Start Data segment
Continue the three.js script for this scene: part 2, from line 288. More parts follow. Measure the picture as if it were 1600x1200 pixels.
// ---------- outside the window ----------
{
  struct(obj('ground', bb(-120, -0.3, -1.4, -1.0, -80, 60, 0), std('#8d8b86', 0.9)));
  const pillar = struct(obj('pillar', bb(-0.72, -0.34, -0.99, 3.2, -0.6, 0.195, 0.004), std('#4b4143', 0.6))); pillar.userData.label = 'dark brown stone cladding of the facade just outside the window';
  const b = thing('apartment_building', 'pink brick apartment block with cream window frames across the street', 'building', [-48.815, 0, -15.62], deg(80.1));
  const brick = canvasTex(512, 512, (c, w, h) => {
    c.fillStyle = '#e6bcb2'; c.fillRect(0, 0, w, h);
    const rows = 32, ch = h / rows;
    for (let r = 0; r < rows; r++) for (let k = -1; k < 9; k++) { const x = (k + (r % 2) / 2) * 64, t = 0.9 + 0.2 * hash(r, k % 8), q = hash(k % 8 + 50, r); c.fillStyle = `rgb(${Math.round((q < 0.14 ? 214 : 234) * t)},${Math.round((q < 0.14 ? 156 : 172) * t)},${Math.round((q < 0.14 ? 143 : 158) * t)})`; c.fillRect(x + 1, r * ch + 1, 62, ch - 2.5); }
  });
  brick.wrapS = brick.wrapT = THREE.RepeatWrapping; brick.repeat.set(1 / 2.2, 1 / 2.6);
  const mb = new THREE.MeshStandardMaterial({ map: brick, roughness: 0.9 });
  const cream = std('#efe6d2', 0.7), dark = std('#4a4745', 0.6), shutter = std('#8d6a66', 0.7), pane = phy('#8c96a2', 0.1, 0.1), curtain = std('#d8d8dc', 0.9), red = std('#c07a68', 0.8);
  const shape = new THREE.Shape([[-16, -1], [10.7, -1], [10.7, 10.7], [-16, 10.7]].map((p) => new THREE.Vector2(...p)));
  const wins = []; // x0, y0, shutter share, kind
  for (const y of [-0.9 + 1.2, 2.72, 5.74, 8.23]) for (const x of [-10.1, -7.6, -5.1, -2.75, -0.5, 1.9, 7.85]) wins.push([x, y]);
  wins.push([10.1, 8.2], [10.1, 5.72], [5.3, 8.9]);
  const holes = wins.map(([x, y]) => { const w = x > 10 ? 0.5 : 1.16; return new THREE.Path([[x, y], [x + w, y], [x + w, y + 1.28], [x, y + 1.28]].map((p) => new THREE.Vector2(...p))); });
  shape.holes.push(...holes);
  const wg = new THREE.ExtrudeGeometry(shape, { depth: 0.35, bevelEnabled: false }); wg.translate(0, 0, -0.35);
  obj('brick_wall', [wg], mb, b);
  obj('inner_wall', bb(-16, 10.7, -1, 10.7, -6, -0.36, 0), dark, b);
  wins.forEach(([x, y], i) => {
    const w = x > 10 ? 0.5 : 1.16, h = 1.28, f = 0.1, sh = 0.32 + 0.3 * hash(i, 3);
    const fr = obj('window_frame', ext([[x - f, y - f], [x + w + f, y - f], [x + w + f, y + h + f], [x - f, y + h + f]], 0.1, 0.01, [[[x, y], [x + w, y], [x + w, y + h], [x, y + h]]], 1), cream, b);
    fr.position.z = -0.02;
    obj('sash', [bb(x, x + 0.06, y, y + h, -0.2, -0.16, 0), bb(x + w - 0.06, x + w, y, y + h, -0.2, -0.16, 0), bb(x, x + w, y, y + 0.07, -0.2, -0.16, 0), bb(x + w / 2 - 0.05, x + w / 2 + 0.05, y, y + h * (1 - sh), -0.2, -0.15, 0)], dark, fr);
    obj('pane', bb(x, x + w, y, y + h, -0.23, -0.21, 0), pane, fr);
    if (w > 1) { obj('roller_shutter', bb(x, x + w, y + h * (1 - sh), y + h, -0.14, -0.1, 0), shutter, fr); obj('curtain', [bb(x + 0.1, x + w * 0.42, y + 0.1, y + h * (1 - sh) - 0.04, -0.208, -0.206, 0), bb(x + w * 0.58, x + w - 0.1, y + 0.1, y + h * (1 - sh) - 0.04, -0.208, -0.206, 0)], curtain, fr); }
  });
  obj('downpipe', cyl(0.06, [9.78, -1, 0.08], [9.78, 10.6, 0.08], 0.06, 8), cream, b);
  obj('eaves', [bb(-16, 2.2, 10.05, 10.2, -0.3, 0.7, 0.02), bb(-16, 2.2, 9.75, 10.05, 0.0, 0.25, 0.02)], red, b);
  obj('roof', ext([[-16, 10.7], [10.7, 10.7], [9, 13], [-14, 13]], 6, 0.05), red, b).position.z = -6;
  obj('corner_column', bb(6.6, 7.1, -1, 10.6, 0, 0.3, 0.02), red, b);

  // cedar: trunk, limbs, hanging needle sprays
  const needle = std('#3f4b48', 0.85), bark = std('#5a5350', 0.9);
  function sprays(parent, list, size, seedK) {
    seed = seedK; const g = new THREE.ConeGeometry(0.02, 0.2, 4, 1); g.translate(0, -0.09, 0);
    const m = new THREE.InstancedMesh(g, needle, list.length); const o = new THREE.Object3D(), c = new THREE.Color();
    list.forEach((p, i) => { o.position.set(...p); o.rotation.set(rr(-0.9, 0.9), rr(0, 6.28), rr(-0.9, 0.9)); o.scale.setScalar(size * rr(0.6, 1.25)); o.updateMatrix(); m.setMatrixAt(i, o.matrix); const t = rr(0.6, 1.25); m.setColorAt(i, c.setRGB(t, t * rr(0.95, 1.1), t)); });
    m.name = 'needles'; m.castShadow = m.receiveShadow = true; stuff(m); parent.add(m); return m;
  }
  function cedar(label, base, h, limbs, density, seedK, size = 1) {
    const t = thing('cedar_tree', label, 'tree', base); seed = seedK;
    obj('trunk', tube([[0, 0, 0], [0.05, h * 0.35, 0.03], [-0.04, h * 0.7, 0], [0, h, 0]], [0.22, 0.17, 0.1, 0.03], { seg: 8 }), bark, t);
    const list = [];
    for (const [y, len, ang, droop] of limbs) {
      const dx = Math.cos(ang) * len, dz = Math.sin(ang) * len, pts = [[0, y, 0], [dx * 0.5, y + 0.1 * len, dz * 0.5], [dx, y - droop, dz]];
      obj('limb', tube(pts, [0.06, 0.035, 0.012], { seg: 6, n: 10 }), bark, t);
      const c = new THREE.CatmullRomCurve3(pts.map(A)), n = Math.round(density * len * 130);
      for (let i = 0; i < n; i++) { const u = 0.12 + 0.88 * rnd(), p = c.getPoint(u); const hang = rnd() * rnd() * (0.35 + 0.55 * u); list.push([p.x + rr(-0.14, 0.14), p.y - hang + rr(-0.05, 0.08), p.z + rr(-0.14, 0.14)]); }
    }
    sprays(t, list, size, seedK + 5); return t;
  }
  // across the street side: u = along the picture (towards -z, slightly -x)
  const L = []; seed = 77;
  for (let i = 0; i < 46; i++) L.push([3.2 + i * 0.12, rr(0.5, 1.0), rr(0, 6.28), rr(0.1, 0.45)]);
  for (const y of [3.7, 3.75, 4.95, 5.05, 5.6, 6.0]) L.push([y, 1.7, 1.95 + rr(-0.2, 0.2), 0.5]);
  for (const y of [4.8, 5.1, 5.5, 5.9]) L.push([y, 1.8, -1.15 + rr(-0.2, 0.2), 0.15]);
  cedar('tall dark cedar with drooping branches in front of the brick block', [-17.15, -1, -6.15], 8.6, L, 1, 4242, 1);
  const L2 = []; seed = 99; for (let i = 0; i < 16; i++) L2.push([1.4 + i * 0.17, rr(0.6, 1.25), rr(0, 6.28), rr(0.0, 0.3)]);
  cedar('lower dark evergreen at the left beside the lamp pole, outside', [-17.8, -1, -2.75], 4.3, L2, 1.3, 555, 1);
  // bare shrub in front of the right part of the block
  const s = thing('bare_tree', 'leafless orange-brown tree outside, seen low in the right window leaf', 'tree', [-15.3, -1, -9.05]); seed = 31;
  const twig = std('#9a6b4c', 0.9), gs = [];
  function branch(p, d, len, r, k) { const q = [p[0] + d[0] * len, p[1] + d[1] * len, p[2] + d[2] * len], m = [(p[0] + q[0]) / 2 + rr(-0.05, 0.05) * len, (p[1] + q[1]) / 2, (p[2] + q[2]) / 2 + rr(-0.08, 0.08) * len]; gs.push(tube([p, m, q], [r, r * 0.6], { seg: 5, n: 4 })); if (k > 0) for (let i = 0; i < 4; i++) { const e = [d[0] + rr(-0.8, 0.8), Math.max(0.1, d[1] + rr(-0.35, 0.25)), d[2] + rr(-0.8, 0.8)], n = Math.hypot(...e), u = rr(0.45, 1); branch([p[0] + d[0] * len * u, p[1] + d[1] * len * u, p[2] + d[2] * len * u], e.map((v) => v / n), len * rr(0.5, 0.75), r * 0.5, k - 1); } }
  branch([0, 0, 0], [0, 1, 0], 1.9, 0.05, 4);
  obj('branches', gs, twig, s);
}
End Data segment
From the listing above, collect each line in which the string "picture" appears.

→ **Exercise result**:
Continue the three.js script for this scene: part 2, from line 288. More parts follow. Measure the picture as if it were 1600x1200 pixels.
  // across the street side: u = along the picture (towards -z, slightly -x)